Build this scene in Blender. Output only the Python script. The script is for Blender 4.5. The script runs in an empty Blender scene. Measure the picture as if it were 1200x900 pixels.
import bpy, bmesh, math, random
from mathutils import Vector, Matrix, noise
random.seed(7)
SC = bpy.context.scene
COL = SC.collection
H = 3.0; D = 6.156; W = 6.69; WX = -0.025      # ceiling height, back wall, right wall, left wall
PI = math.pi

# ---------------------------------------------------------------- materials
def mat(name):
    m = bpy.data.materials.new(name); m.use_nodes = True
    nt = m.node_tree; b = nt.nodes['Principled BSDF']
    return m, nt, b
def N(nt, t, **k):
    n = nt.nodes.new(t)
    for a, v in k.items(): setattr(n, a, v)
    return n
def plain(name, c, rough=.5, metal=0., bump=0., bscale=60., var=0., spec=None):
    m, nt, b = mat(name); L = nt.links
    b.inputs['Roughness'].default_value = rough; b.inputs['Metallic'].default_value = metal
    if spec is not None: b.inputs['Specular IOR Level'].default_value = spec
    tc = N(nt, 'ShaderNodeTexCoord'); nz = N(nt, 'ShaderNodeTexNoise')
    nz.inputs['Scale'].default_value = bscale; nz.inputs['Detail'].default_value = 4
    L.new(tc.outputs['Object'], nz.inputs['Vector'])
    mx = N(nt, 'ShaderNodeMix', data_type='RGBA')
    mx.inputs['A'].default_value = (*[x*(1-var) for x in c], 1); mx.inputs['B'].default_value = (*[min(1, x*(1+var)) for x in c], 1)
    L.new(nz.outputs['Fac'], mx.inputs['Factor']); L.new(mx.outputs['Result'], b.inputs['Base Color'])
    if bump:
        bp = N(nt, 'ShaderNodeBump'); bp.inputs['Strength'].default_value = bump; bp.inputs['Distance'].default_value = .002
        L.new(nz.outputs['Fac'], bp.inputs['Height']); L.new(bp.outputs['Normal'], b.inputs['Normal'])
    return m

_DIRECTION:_
Using the listing above, retype each line exactly.

_RESULT FOR THIS TASK:_
Build this scene in Blender. Output only the Python script. The script is for Blender 4.5. The script runs in an empty Blender scene. Measure the picture as if it were 1200x900 pixels.
import bpy, bmesh, math, random
from mathutils import Vector, Matrix, noise
random.seed(7)
SC = bpy.context.scene
COL = SC.collection
H = 3.0; D = 6.156; W = 6.69; WX = -0.025      # ceiling height, back wall, right wall, left wall
PI = math.pi

# ---------------------------------------------------------------- materials
def mat(name):
    m = bpy.data.materials.new(name); m.use_nodes = True
    nt = m.node_tree; b = nt.nodes['Principled BSDF']
    return m, nt, b
def N(nt, t, **k):
    n = nt.nodes.new(t)
    for a, v in k.items(): setattr(n, a, v)
    return n
def plain(name, c, rough=.5, metal=0., bump=0., bscale=60., var=0., spec=None):
    m, nt, b = mat(name); L = nt.links
    b.inputs['Roughness'].default_value = rough; b.inputs['Metallic'].default_value = metal
    if spec is not None: b.inputs['Specular IOR Level'].default_value = spec
    tc = N(nt, 'ShaderNodeTexCoord'); nz = N(nt, 'ShaderNodeTexNoise')
    nz.inputs['Scale'].default_value = bscale; nz.inputs['Detail'].default_value = 4
    L.new(tc.outputs['Object'], nz.inputs['Vector'])
    mx = N(nt, 'ShaderNodeMix', data_type='RGBA')
    mx.inputs['A'].default_value = (*[x*(1-var) for x in c], 1); mx.inputs['B'].default_value = (*[min(1, x*(1+var)) for x in c], 1)
    L.new(nz.outputs['Fac'], mx.inputs['Factor']); L.new(mx.outputs['Result'], b.inputs['Base Color'])
    if bump:
        bp = N(nt, 'ShaderNodeBump'); bp.inputs['Strength'].default_value = bump; bp.inputs['Distance'].default_value = .002
        L.new(nz.outputs['Fac'], bp.inputs['Height']); L.new(bp.outputs['Normal'], b.inputs['Normal'])
    return m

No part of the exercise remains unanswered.